Task force supervisor to control group's access to clergy abuse information

Reginald Whitt
The Rev. Reginald Whitt announced the formation of the Safe Environment and Ministerial Standards Task Force in early October. The new task force will review issues related to clergy sexual misconduct.
MPR Photo/Jeffrey Thompson

A task force created to address the clergy sexual abuse crisis in the Archdiocese of St. Paul and Minneapolis will only have access to information provided by a church official.

The task force will not investigate allegations against specific priests, and priest files will not be made public, according to an Oct. 21 letter to clergy by the Rev. Reginald Whitt.

Whitt, chosen by Archbishop John Nienstedt to create the task force, will control the panel's access to information about clergy abuse. "Access to these files will be within my control, and limited only to what is necessary for the Task Force to be able to make an informed decision with respect to their policy review," he wrote.

• Full coverage: Church under scrutiny

Whitt's letter appears to contradict Nienstedt's characterization of the task force as independent. It also raises the question of how the task force will be able to make fully informed decisions without access to all information.

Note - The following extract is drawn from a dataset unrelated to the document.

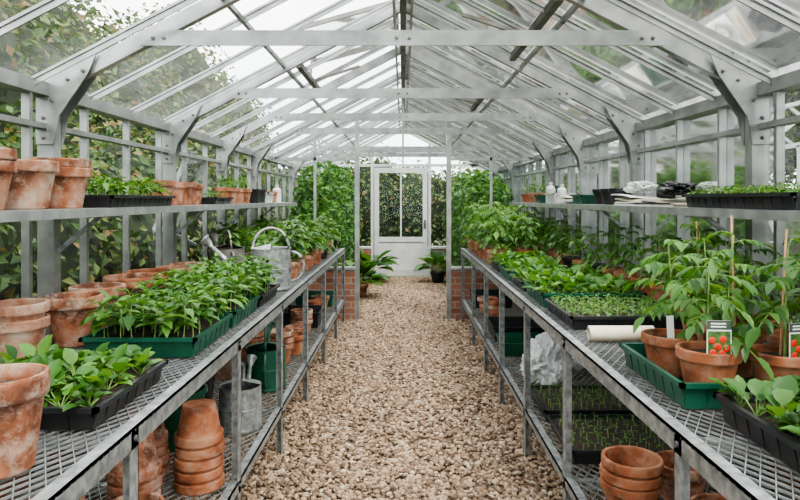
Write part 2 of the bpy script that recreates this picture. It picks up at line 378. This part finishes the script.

In an email to MPR News last week, Nienstedt wrote, "The Task Force will have unprecedented authority to examine any and all issues associated with clergy sexual abuse. Its findings and recommendations will be welcomed and implemented."

The archdiocese responded late Monday afternoon with a statement promising the task force "will provide a truly independent analysis from a group of outside and impartial experts to help tell how we can do better."

The archdiocese has been under scrutiny since September, following investigative reports by MPR News that found Nienstedt and other church leaders failed to warn parishioners of a priest's sexual misconduct, did not turn over possible child pornography to police for nine years, and gave special payments to offending priests, including pedophiles.

Nienstedt created the task force in response to the investigation and growing concerns by parishioners. He said it was important that an assessment of the archdiocese's handling of clergy abuse issues be done by "an independent group so that there can be no question of the integrity of the review." The panel, he added, would have "full authority and all the resources needed to complete their work."

Victims of clergy abuse have called for a grand jury investigation of the archdiocese's handling of abuse claims, arguing that recent reports show the church cannot be trusted to review its own cases. Earlier this month, St. Paul police asked anyone who has been sexually abused by a priest to contact law enforcement. Police continue to investigate the archdiocese's role in a child pornography case.

In his letter to clergy, Whitt said he plans to draft a "confidentiality agreement requesting that each [task force] member acknowledge that they are prohibited from divulging or making any use, in any venue, or for any purpose, of any information relating to individual priests they obtain during the course of their work as members of the task force."

Whitt attempted to alleviate concerns among some priests that their personnel files will become public. "I understand that many of you may be anxious about your right to privacy and a good reputation," he wrote.

The letter details a complicated process involving three separate committees, none of which will have access to all information or be able to enact any new policies without Nienstedt's approval.

It is unclear whether the mission of these three committees is any different from church policies already in place.

The archdiocese has had a written policy for handling clergy sexual abuse since at least 1986, and the Vatican has its own detailed process for handling complaints. Nienstedt said last week that some church officials may not have followed its policies.

The two new committees detailed by Whitt are called the Safe Environment and Ministerial Standards Task Force and the Ministerial Standards Board. Whitt's letter also references a revised Clergy Review Board, but it is unclear how the board has been revised. The Clergy Review Board already is supposed to serve as an advisor to the archbishop on sexual misconduct.

The archdiocese this afternoon said the Clergy Review Board will now focus only on clergy sexual abuse of minors and vulnerable adults rather than "the full spectrum of clergy misconduct" and that the Ministerial Standards Board will deal with all other issues.

The committees are separate from Nienstedt's announcement last week that he will hire an outside firm to "review all clergy files."

It is unclear why the archdiocese has created four separate entities.

Whitt said he will publish the findings and recommendations of the task force and will implement the recommendations. A spokesperson for the archdiocese previously said there is no timeline for when the report will be completed, and the archdiocese has not decided which firm to hire.

Editor's Note: This story was updated Oct. 28, 2013, at 5 p.m. to include a response from the Archdiocese of St. Paul and Minneapolis.